The UK government recently celebrated what it called a “world-leading” ban on junk food advertising aimed at children.
From this year, adverts showing products high in fat, sugar, and salt are banned on TV before 9pm and online at all times, a measure hailed as a breakthrough in the fight against childhood obesity. After all, nearly 40% of UK children are overweight or obese by the time they leave primary school, and diet-related illnesses are projected to shorten the lives of a third of today’s youngsters.
But for 20-year-old British-Indian activist Dev Sharma, the victory feels hollow. The campaigner, who began lobbying the government at age 14, warns that corporate loopholes have gutted the law, allowing global food giants like McDonald’s and Domino’s to continue targeting children.
Loopholes Undermine the Law
While the new law is meant to curb children’s exposure to junk food, a “brand exemption” inserted after intense lobbying from the food industry allows companies to advertise logos, jingles, mascots, and other brand imagery without showing the actual food.
“The biggest loophole now is the brand exemption,” Sharma explains. “This allows companies like McDonald’s to advertise the golden arches and Domino’s to advertise the pizza box, even though they are not allowed to advertise the food itself. In effect, they cannot show a pizza, but they can show everything that clearly represents it.”
Other examples include the popular chocolate Freddo. While companies cannot advertise the chocolate itself, they can freely promote the cartoon frog, making it an indirect, misleading marketing tool.
Physical advertising also remains largely untouched, with billboards outside schools and near youth clubs continuing to expose children to unhealthy products.
The real impact on children
Sharma has seen the impact firsthand.
“From the moment I wake up to the moment I go to sleep, junk food is part of my cultural wallpaper,” he says. “When I walk down the high street or into a supermarket, I’m surrounded by brands spending billions to capture my attention.”
The stakes are high: about a third of UK children are expected to have their lives cut short by food-related ill health, and in some areas, young people are already dying from diet-related conditions.
“The argument that young people simply ‘love’ junk food ignores the reality that these preferences are manufactured,” Sharma adds. “If this environment was created, it can also be changed.”
Sharma’s activism was sparked by personal experience. Growing up in Leicester, he lived in a food desert, areas with limited access to healthy, nutritious food, dominated by junk food outlets.
“I realized that young people growing up in food deserts die on average 10 years younger from food-related ill health,” he recalls. “At 13, I thought: I’ve done nothing wrong, yet something completely out of my control, food, could shorten my life.”
Seeing unhealthy brands dominate high streets and displace local food cultures inspired Sharma to act. “Once you see it, you can’t unsee it. They’re literally everywhere and they’re incredibly effective at marketing to us,” he says.

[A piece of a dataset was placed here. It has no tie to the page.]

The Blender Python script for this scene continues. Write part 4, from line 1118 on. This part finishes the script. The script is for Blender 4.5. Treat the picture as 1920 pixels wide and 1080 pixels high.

Driving change through “youthquake”
Sharma believes the solution lies in raising awareness and mobilizing young people. He calls this potential movement a “youthquake”, a societal shift where young people recognize injustice and demand change.
“From climate change to food, change happens when young people see that the system is rigged against them and start calling it out. Policy then begins to shift,” he says.
Movements like food farmer initiatives in India and campaigns in Britain show that youth engagement can drive meaningful change, pressuring governments to close loopholes and hold corporations accountable.
Despite the government’s celebration of new restrictions, Sharma warns that the battle is far from over. Closing loopholes and ensuring children are truly protected from junk food marketing requires continued vigilance, policy reform, and the collective voice of young people demanding accountability from both government and corporations.
“If we genuinely care about children’s health, we must tackle a crisis that is putting lives at risk. The environment that created these preferences can be changed,” Sharma insists.